My Invisible-Feelings Brother

My brother came over last night to eat dinner with us. He must have been lonely because my parents were away. Felt fear of abandonment. From adoption feelings he has no consciousness of. I had unrealistic hope. Perhaps this time we'd feel connected and validated. But alas I could not be with him and myself together. I saw my blindspot -the need for being seen and perhaps some leftover childhood resentments in how he triggered the bleep out of me when he took over every. Single. Conversation. Like yesteryear.
 
Argh did he get me upset. Infringing on every boundary I set, or thought was there. Apparently I left it open for him to step on. I tried being a gracious host, and gave him the food I made, but he threw it back in my face by saying exactly what he didn't like about it. I felt gassed. He tried to take over with my husband, pretending to show interest in his work and then turned it back onto himself. My husband graciously gave into him, and egged it on. I sat there awkwardly. I grasped at straws when he seemed to show interest in our birth family and conversation about feelings. But it was so slight and then he shut it down, saying in his opinion I had to be grateful to our adoptive mother for raising us and did not want to hear about how I convinced her she was wrong to not face emotions. It seems he can only disagree with her about his fights with her, and nothing less loyal than that. I just withdraw my entire dependency on her..

He did the cheerful face thing about everything, and jumped to say he wanted to come over for the holidays. I felt my forced chipper tone like a soggy lettuce as I answered sure, we love having guests... Knowing full well that he didn't believe it. At least not him. Guilt sat in that I wasn't open enough, would never be able to fix him... My daughter was antsy and tired too, but he didn't seem to care and treated het like a doll the way our parents treat kids... With the cooing and inability to see them as real.
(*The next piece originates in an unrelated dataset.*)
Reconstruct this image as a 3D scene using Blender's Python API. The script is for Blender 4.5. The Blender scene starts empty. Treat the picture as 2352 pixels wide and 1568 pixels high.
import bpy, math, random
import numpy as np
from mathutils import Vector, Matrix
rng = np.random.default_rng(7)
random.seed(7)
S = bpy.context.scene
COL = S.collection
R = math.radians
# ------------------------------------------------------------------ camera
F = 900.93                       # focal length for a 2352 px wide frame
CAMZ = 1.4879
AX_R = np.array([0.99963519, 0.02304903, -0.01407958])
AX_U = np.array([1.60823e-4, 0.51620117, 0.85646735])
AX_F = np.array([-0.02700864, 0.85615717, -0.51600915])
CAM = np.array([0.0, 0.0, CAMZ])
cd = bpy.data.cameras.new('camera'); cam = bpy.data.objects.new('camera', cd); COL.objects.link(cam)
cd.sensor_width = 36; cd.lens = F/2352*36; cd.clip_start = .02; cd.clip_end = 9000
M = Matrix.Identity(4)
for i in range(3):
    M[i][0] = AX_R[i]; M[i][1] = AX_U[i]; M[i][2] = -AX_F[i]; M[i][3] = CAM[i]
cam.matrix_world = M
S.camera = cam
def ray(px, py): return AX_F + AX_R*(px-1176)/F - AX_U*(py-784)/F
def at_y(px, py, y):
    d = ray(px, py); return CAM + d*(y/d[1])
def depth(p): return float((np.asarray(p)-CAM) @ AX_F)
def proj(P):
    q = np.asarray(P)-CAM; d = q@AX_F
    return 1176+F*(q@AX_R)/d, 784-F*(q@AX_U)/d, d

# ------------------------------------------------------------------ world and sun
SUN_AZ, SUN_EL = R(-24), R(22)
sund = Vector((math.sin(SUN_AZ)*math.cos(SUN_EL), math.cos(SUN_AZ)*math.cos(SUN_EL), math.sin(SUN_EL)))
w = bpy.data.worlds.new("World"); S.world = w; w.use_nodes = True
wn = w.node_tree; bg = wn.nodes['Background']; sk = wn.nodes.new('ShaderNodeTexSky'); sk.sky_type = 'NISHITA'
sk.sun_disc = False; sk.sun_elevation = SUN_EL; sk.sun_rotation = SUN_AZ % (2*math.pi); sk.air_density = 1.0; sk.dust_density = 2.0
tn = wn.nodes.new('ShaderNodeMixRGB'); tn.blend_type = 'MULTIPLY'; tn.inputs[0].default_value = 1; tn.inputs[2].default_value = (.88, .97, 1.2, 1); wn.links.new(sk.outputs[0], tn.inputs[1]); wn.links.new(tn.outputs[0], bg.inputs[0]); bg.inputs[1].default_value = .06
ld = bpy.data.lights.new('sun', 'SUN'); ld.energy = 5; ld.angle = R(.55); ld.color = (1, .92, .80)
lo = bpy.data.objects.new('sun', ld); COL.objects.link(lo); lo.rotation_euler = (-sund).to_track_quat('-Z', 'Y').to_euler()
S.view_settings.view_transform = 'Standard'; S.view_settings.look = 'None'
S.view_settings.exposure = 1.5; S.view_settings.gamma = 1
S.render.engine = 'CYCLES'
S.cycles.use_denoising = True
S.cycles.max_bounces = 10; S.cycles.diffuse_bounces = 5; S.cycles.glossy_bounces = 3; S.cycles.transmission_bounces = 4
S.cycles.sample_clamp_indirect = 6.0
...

The disappointment was subconscious, as it was too painful for me to feel. It just drifted over my entire weekend, as I tried desperately to find answers in Nancy Verrier's The Primal Wound book. I had started with it before he was over, so strong was my intuition that he needed help. It said that adoptees tend to treat close ones to "projection identification" and dispell all their rage and hostility on them at expecting them to leave, like the baby at birth that gets left. The adoptive parent takes it personally because they were expecting gratitude and bonding to happen. Unfortunately, if they don't deal with their own issues of fear of rejection, they will be unable to see their adopted child's pain. And it is there if they are looking closely. The mistrust and inability to connect.
She also writes of the dynamics of two adopted siblings, how one will always act out and be aggressive while they other will feel forced to retreat inside and be compliant. I was the compliant one, and it grates on me still. I hate having him play his role as usual, making me feel smothered and unable to express myself. I feel he sees me as the angel who has to pretend to be perfect. While I see him as uncontrollable and irrational.

He makes me feel crazy, on top of all that, by denying the impact of adoption on him. He shuns any notion of feeling, saying he is okay with accepting adoptive parents as the only ones. He mocks our birth parents as silly. I am the opposite. He must be too enmeshed and scared of facing life without the comfort of the parents who babied him. He cannot face the unknown- the lurking emotions inside of him. Unknown and invalid to all outside indicators. I am alone and crazy. I can't face him anymore, he makes me feel crazy and actually yells at me when I try to voice my truth.

I am not as strong as I thought. I can't hold up his invisible emotional self, while dodging his physical bullets. I heard Jerry Wise say that having to figure out why people act the way they do is enmeshment and not a healthy relationship.